- Aim:
Give back all the data exactly, line by line.

::::

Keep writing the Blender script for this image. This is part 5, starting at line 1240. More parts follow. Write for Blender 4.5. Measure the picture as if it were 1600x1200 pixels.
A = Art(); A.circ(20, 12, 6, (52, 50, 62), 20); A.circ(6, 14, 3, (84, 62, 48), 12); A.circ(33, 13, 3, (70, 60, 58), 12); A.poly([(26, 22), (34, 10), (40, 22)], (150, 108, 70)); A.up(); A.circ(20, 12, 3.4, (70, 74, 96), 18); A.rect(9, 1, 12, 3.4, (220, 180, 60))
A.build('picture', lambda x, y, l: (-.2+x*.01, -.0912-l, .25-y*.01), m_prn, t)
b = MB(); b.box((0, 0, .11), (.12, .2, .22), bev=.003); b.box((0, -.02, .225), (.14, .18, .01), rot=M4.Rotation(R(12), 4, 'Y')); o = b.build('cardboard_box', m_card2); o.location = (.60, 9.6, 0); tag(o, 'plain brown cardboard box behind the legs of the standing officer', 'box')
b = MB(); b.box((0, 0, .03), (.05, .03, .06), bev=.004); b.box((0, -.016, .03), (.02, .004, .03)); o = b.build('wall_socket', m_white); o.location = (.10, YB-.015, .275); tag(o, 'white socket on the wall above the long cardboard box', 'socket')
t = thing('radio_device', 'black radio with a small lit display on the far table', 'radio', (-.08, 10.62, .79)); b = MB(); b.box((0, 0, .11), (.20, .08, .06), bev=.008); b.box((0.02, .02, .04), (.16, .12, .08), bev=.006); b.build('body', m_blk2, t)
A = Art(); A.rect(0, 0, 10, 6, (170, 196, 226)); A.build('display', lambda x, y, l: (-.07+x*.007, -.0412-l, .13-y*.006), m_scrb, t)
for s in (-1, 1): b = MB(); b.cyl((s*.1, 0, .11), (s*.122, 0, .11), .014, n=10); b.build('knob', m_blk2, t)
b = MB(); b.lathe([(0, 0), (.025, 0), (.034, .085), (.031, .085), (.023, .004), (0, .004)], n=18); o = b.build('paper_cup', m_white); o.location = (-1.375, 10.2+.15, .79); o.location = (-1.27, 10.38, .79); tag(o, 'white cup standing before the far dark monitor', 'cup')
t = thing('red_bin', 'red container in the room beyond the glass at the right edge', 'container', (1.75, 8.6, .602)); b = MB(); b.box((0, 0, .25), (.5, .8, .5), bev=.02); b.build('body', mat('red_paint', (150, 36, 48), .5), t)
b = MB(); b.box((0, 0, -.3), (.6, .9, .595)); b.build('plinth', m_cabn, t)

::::

- Answer for this exercise:
Keep writing the Blender script for this image. This is part 5, starting at line 1240. More parts follow. Write for Blender 4.5. Measure the picture as if it were 1600x1200 pixels.
A = Art(); A.circ(20, 12, 6, (52, 50, 62), 20); A.circ(6, 14, 3, (84, 62, 48), 12); A.circ(33, 13, 3, (70, 60, 58), 12); A.poly([(26, 22), (34, 10), (40, 22)], (150, 108, 70)); A.up(); A.circ(20, 12, 3.4, (70, 74, 96), 18); A.rect(9, 1, 12, 3.4, (220, 180, 60))
A.build('picture', lambda x, y, l: (-.2+x*.01, -.0912-l, .25-y*.01), m_prn, t)
b = MB(); b.box((0, 0, .11), (.12, .2, .22), bev=.003); b.box((0, -.02, .225), (.14, .18, .01), rot=M4.Rotation(R(12), 4, 'Y')); o = b.build('cardboard_box', m_card2); o.location = (.60, 9.6, 0); tag(o, 'plain brown cardboard box behind the legs of the standing officer', 'box')
b = MB(); b.box((0, 0, .03), (.05, .03, .06), bev=.004); b.box((0, -.016, .03), (.02, .004, .03)); o = b.build('wall_socket', m_white); o.location = (.10, YB-.015, .275); tag(o, 'white socket on the wall above the long cardboard box', 'socket')
t = thing('radio_device', 'black radio with a small lit display on the far table', 'radio', (-.08, 10.62, .79)); b = MB(); b.box((0, 0, .11), (.20, .08, .06), bev=.008); b.box((0.02, .02, .04), (.16, .12, .08), bev=.006); b.build('body', m_blk2, t)
A = Art(); A.rect(0, 0, 10, 6, (170, 196, 226)); A.build('display', lambda x, y, l: (-.07+x*.007, -.0412-l, .13-y*.006), m_scrb, t)
for s in (-1, 1): b = MB(); b.cyl((s*.1, 0, .11), (s*.122, 0, .11), .014, n=10); b.build('knob', m_blk2, t)
b = MB(); b.lathe([(0, 0), (.025, 0), (.034, .085), (.031, .085), (.023, .004), (0, .004)], n=18); o = b.build('paper_cup', m_white); o.location = (-1.375, 10.2+.15, .79); o.location = (-1.27, 10.38, .79); tag(o, 'white cup standing before the far dark monitor', 'cup')
t = thing('red_bin', 'red container in the room beyond the glass at the right edge', 'container', (1.75, 8.6, .602)); b = MB(); b.box((0, 0, .25), (.5, .8, .5), bev=.02); b.build('body', mat('red_paint', (150, 36, 48), .5), t)
b = MB(); b.box((0, 0, -.3), (.6, .9, .595)); b.build('plinth', m_cabn, t)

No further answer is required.